Only the lines from the first one through the line with "part(p, 'rubber_pad', MB(M).prism(stadium(l" should be printed, exactly as they appear.
--- GIVEN MATERIAL ---
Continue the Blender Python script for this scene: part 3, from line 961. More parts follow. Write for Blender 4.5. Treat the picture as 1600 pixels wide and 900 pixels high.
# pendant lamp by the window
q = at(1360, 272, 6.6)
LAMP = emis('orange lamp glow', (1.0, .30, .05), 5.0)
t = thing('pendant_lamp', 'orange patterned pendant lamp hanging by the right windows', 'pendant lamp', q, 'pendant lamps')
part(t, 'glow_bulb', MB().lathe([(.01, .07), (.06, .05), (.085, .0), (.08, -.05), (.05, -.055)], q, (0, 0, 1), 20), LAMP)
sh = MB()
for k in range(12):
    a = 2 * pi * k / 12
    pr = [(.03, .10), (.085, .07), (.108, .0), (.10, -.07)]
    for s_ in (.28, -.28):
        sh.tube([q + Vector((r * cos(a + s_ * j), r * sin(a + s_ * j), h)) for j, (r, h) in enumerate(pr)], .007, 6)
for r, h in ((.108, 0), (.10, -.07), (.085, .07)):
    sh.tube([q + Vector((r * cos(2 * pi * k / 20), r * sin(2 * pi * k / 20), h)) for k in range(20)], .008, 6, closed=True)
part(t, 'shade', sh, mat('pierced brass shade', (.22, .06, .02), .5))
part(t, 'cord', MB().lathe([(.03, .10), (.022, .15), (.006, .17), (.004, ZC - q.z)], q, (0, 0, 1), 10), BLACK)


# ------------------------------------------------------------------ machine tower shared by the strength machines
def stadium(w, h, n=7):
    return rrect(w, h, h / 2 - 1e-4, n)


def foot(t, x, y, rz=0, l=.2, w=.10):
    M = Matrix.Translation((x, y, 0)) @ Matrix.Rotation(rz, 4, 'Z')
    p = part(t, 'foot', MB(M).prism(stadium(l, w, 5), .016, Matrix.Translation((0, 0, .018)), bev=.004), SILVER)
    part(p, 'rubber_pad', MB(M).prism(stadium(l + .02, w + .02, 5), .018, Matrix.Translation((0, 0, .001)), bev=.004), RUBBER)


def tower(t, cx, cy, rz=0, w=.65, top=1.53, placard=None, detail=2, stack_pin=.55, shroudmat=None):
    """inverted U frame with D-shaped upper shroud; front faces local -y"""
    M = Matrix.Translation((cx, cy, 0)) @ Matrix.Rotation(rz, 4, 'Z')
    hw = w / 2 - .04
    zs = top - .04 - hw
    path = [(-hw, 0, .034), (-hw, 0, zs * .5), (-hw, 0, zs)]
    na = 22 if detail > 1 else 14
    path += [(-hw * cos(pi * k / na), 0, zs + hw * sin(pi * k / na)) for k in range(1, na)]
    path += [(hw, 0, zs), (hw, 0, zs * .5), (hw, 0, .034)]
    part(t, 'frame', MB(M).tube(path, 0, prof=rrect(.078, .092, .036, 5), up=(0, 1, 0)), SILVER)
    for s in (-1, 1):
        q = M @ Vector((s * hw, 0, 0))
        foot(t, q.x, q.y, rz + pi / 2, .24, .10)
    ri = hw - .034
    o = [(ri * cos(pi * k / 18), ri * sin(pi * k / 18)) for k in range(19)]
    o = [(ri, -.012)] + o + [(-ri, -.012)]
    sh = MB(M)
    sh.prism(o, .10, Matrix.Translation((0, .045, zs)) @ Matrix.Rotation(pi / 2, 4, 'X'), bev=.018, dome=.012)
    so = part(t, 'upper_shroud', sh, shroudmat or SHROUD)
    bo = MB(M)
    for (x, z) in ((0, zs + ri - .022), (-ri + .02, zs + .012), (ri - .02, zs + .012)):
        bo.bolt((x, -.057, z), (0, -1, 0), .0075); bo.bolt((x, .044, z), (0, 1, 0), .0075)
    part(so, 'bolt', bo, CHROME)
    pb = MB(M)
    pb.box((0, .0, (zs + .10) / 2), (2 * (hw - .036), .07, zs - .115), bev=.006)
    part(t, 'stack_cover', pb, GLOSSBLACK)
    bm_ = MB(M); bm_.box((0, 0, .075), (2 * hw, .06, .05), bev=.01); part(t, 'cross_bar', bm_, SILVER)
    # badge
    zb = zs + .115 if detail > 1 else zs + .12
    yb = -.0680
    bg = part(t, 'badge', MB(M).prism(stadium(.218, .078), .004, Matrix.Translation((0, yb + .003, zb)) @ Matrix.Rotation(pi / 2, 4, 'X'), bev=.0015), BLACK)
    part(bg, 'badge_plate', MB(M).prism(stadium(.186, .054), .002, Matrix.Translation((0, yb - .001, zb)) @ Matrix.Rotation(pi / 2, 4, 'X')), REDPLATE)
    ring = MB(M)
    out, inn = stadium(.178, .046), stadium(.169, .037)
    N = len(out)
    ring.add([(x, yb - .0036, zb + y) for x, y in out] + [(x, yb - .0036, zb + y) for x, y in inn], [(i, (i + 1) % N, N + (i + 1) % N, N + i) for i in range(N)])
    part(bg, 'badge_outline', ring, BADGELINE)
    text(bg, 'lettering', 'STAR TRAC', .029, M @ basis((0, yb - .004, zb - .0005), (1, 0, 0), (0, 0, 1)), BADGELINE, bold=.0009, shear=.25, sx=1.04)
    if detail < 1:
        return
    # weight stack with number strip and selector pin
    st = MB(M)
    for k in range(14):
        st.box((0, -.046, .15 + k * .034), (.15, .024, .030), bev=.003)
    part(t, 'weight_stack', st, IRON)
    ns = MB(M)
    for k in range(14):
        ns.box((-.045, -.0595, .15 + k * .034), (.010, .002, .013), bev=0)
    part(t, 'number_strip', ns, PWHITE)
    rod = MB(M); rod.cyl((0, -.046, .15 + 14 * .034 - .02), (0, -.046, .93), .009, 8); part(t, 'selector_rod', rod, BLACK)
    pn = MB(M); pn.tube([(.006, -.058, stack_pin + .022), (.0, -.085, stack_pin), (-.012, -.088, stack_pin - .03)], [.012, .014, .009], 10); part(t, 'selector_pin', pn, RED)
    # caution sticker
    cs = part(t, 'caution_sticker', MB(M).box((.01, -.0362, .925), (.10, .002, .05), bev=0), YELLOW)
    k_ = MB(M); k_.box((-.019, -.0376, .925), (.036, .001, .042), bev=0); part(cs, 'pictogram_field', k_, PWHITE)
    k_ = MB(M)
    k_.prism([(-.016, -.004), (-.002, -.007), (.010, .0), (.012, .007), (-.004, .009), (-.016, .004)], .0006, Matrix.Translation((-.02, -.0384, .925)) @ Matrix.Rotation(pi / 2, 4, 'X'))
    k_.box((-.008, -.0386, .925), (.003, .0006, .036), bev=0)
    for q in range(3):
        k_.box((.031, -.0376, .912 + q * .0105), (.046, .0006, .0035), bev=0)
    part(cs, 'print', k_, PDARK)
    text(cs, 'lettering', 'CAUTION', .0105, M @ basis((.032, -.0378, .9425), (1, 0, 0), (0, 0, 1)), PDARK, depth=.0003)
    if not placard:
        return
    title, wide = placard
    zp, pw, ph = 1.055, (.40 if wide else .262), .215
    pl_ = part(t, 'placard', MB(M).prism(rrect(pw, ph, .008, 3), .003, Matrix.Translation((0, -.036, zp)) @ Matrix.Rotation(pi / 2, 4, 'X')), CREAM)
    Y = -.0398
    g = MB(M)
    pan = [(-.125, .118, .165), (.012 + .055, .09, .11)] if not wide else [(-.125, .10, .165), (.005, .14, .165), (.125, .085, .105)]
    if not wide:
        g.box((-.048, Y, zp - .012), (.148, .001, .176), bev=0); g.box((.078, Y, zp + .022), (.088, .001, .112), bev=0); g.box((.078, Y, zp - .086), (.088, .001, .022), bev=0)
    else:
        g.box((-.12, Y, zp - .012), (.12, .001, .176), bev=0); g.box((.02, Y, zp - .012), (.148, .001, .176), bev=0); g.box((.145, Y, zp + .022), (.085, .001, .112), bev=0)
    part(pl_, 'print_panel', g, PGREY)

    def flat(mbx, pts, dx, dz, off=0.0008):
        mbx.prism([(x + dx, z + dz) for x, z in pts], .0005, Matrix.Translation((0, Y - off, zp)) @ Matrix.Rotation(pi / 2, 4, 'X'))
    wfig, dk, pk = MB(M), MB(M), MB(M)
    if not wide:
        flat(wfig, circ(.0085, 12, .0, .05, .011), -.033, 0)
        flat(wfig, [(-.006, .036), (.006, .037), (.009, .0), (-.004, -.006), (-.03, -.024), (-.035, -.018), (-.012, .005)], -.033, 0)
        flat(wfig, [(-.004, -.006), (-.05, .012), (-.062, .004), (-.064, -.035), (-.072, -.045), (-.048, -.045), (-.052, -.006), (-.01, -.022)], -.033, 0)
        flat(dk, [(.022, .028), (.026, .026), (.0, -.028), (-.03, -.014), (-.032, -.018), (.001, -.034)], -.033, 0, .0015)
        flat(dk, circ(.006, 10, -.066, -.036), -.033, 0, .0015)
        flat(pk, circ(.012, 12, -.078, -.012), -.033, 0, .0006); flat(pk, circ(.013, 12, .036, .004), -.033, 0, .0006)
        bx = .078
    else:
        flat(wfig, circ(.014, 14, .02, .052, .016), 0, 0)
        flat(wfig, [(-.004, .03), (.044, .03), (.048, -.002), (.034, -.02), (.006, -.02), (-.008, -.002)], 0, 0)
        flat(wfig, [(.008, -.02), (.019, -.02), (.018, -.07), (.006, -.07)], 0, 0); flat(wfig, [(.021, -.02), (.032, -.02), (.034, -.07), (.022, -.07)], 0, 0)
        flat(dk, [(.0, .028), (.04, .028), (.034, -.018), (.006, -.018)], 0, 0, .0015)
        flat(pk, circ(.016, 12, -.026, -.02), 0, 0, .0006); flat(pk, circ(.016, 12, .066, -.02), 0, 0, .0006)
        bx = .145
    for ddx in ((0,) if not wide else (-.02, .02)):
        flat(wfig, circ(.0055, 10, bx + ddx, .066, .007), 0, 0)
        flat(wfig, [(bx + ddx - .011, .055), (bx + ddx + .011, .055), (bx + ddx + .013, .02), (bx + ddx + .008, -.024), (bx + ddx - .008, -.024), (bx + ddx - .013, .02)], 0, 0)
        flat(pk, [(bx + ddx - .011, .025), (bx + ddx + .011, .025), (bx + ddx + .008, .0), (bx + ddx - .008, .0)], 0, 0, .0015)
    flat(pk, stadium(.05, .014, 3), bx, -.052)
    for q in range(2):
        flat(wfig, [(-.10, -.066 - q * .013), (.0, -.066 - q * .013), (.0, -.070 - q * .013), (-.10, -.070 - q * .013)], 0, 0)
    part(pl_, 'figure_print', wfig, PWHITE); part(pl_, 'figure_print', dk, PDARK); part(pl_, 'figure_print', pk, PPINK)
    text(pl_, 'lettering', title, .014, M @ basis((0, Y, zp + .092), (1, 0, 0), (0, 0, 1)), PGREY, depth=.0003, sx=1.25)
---
**SOLVED PROBLEM:**
Continue the Blender Python script for this scene: part 3, from line 961. More parts follow. Write for Blender 4.5. Treat the picture as 1600 pixels wide and 900 pixels high.
# pendant lamp by the window
q = at(1360, 272, 6.6)
LAMP = emis('orange lamp glow', (1.0, .30, .05), 5.0)
t = thing('pendant_lamp', 'orange patterned pendant lamp hanging by the right windows', 'pendant lamp', q, 'pendant lamps')
part(t, 'glow_bulb', MB().lathe([(.01, .07), (.06, .05), (.085, .0), (.08, -.05), (.05, -.055)], q, (0, 0, 1), 20), LAMP)
sh = MB()
for k in range(12):
    a = 2 * pi * k / 12
    pr = [(.03, .10), (.085, .07), (.108, .0), (.10, -.07)]
    for s_ in (.28, -.28):
        sh.tube([q + Vector((r * cos(a + s_ * j), r * sin(a + s_ * j), h)) for j, (r, h) in enumerate(pr)], .007, 6)
for r, h in ((.108, 0), (.10, -.07), (.085, .07)):
    sh.tube([q + Vector((r * cos(2 * pi * k / 20), r * sin(2 * pi * k / 20), h)) for k in range(20)], .008, 6, closed=True)
part(t, 'shade', sh, mat('pierced brass shade', (.22, .06, .02), .5))
part(t, 'cord', MB().lathe([(.03, .10), (.022, .15), (.006, .17), (.004, ZC - q.z)], q, (0, 0, 1), 10), BLACK)


# ------------------------------------------------------------------ machine tower shared by the strength machines
def stadium(w, h, n=7):
    return rrect(w, h, h / 2 - 1e-4, n)


def foot(t, x, y, rz=0, l=.2, w=.10):
    M = Matrix.Translation((x, y, 0)) @ Matrix.Rotation(rz, 4, 'Z')
    p = part(t, 'foot', MB(M).prism(stadium(l, w, 5), .016, Matrix.Translation((0, 0, .018)), bev=.004), SILVER)
    part(p, 'rubber_pad', MB(M).prism(stadium(l + .02, w + .02, 5), .018, Matrix.Translation((0, 0, .001)), bev=.004), RUBBER)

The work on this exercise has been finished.